Sometime in the next year or two, a woman will give birth in the Lagos slum of Ajegunle, a young man will flee his village in West Java for the bright lights of Jakarta, or a farmer will move his impoverished family into one of Lima’s innumerable pueblos jovenes. The exact event is unimportant and it will go unnoticed. Nonetheless it will constitute a watershed in human history, comparable to the Neolithic or Industrial revolutions. For the first time the urban population of the earth will outnumber the rural. Indeed, given the imprecision of Third World censuses, this epochal transition has probably already occurred. (Mike Davis, Planet of Slums, Verso, London, 2006, p. 1.)
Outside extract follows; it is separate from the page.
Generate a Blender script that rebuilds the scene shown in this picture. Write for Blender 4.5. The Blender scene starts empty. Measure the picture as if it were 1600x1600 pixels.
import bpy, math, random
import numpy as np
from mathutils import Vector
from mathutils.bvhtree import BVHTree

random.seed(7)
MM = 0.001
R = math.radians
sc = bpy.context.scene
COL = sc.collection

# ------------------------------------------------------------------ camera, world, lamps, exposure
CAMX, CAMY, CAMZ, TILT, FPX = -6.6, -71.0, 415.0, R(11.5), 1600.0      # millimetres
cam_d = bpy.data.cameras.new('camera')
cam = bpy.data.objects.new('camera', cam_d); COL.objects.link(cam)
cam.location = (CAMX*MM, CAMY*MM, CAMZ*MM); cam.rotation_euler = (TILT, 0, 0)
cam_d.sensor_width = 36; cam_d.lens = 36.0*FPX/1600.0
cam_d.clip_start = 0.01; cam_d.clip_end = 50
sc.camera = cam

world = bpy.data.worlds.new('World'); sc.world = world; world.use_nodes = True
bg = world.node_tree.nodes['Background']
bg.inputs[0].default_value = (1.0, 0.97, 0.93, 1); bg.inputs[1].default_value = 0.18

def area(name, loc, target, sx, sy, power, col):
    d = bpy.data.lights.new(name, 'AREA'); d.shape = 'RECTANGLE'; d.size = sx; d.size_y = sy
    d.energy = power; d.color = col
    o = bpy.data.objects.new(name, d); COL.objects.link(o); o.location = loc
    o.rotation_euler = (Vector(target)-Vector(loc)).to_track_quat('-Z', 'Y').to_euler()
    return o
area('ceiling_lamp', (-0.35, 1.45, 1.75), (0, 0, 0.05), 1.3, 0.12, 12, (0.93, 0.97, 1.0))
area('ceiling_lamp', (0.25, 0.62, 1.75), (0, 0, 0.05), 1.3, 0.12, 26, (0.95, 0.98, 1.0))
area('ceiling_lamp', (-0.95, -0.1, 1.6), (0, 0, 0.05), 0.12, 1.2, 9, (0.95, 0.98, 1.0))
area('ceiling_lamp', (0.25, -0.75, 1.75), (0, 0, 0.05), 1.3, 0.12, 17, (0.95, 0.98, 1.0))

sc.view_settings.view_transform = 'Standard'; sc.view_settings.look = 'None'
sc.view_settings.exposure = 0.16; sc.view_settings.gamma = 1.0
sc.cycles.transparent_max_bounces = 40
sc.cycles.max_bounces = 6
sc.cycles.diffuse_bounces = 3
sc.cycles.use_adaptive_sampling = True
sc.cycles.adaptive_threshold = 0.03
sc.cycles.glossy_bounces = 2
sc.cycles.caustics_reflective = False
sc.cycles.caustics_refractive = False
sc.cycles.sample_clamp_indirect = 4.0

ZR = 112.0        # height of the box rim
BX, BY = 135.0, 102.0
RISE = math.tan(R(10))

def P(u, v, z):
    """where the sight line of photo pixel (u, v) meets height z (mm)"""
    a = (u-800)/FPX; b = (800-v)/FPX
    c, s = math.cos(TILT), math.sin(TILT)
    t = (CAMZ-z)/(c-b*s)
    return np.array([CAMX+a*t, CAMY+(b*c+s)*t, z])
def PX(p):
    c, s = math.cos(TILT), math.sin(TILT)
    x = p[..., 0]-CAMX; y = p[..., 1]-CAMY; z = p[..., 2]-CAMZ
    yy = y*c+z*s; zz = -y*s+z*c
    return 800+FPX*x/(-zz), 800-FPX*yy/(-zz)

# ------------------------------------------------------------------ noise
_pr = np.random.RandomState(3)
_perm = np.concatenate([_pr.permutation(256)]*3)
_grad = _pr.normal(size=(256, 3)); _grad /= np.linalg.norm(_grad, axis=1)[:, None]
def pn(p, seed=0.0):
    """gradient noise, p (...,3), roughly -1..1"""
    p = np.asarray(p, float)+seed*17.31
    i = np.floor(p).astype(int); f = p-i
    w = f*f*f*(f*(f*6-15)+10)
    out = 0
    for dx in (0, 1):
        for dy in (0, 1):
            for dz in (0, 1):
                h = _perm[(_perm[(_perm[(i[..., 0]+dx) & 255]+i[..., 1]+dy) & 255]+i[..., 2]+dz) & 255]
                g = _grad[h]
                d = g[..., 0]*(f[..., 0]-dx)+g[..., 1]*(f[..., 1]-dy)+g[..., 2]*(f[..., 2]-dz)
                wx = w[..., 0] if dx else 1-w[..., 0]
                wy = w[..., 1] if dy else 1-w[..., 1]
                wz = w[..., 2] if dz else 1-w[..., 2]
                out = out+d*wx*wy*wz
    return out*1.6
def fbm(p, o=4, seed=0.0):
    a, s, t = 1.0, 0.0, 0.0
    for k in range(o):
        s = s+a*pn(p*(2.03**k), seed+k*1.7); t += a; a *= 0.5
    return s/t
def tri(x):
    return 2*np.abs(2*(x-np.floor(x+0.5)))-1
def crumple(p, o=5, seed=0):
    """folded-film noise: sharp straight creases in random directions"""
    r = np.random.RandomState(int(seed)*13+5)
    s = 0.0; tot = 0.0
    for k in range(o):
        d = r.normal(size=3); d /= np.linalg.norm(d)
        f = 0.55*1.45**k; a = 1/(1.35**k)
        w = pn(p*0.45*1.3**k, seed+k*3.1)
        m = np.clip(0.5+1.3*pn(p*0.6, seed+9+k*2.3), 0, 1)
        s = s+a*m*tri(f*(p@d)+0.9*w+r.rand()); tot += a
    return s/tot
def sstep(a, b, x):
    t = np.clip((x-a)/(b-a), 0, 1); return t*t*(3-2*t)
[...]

The overall task of the RMIT Global Cities Research Institute is to research the processes of global change in the urban context, both positive and problematic, with the view to planning and projecting sustainable ways of living. This involves understanding the complexity of globalizing urban settings from provincial centres to mega-cities. As a way of giving further focus to this brief, the Institute focuses on a number of carefully-chosen cities in the Asia-Pacific region, linked to RMIT’s overall strategic direction. The initial core focus will be on Ho Chi Minh City and Melbourne, as well as Chennai, Kuala Lumpur, Port Moresby and Shanghai. In summary, the Institute engages in cutting-edge and applied research that has real-world consequences.